WORK TO COMPLETE: Return the material word for word. Do not include pictures.

◇ ◇ ◇ ◇

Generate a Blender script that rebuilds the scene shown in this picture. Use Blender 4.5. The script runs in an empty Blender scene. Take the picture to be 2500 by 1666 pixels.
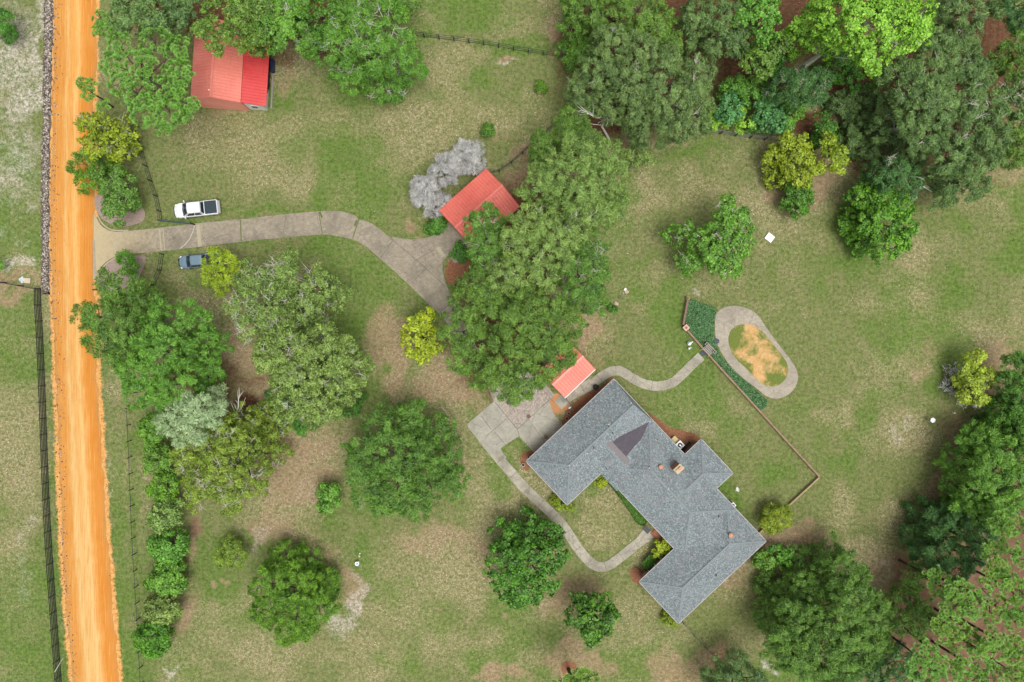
import bpy, bmesh, math, random
import numpy as np
from mathutils import Vector, Matrix

# ------------------------------------------------------------------ camera, sky, sun, exposure
SC = bpy.context.scene
COL = SC.collection
HC = 95.0                    # drone height in metres
PX = 0.056                   # metres on the ground per reference unit (frame 2500 x 1666 units)
cam_d = bpy.data.cameras.new("camera")
cam = bpy.data.objects.new("camera", cam_d)
COL.objects.link(cam)
cam.location = (0, 0, HC)
cam_d.sensor_width = 36.0
cam_d.lens = 18.0 / (1250 * PX / HC)
cam_d.clip_end = 3000
SC.camera = cam

SUN_EL, SUN_AZ = 73.0, 140.0     # azimuth clockwise from +Y: light comes from the lower right of the picture
world = bpy.data.worlds.new("World")
SC.world = world
world.use_nodes = True
wn = world.node_tree
for n in list(wn.nodes):
    wn.nodes.remove(n)
w_out = wn.nodes.new('ShaderNodeOutputWorld')
w_bg = wn.nodes.new('ShaderNodeBackground')
w_sky = wn.nodes.new('ShaderNodeTexSky')
w_sky.sky_type = 'NISHITA'
w_sky.sun_disc = False
w_sky.sun_elevation = math.radians(SUN_EL)
w_sky.sun_rotation = math.radians(SUN_AZ)
w_sky.dust_density = 4.0
w_hs = wn.nodes.new('ShaderNodeHueSaturation')      # a veiled, nearly grey sky
w_hs.inputs['Saturation'].default_value = 0.10
w_bg.inputs['Strength'].default_value = 0.138
wn.links.new(w_sky.outputs[0], w_hs.inputs['Color'])
wn.links.new(w_hs.outputs[0], w_bg.inputs['Color'])
wn.links.new(w_bg.outputs[0], w_out.inputs['Surface'])
sun_d = bpy.data.lights.new("sun", 'SUN')
sun_d.energy = 1.7
sun_d.angle = math.radians(34)
sun_d.color = (1.0, 0.965, 0.91)
sun = bpy.data.objects.new("sun", sun_d)
COL.objects.link(sun)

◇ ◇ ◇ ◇

ANSWER TO THE EXERCISE:
Generate a Blender script that rebuilds the scene shown in this picture. Use Blender 4.5. The script runs in an empty Blender scene. Take the picture to be 2500 by 1666 pixels.
import bpy, bmesh, math, random
import numpy as np
from mathutils import Vector, Matrix

# ------------------------------------------------------------------ camera, sky, sun, exposure
SC = bpy.context.scene
COL = SC.collection
HC = 95.0                    # drone height in metres
PX = 0.056                   # metres on the ground per reference unit (frame 2500 x 1666 units)
cam_d = bpy.data.cameras.new("camera")
cam = bpy.data.objects.new("camera", cam_d)
COL.objects.link(cam)
cam.location = (0, 0, HC)
cam_d.sensor_width = 36.0
cam_d.lens = 18.0 / (1250 * PX / HC)
cam_d.clip_end = 3000
SC.camera = cam

SUN_EL, SUN_AZ = 73.0, 140.0     # azimuth clockwise from +Y: light comes from the lower right of the picture
world = bpy.data.worlds.new("World")
SC.world = world
world.use_nodes = True
wn = world.node_tree
for n in list(wn.nodes):
    wn.nodes.remove(n)
w_out = wn.nodes.new('ShaderNodeOutputWorld')
w_bg = wn.nodes.new('ShaderNodeBackground')
w_sky = wn.nodes.new('ShaderNodeTexSky')
w_sky.sky_type = 'NISHITA'
w_sky.sun_disc = False
w_sky.sun_elevation = math.radians(SUN_EL)
w_sky.sun_rotation = math.radians(SUN_AZ)
w_sky.dust_density = 4.0
w_hs = wn.nodes.new('ShaderNodeHueSaturation')      # a veiled, nearly grey sky
w_hs.inputs['Saturation'].default_value = 0.10
w_bg.inputs['Strength'].default_value = 0.138
wn.links.new(w_sky.outputs[0], w_hs.inputs['Color'])
wn.links.new(w_hs.outputs[0], w_bg.inputs['Color'])
wn.links.new(w_bg.outputs[0], w_out.inputs['Surface'])
sun_d = bpy.data.lights.new("sun", 'SUN')
sun_d.energy = 1.7
sun_d.angle = math.radians(34)
sun_d.color = (1.0, 0.965, 0.91)
sun = bpy.data.objects.new("sun", sun_d)
COL.objects.link(sun)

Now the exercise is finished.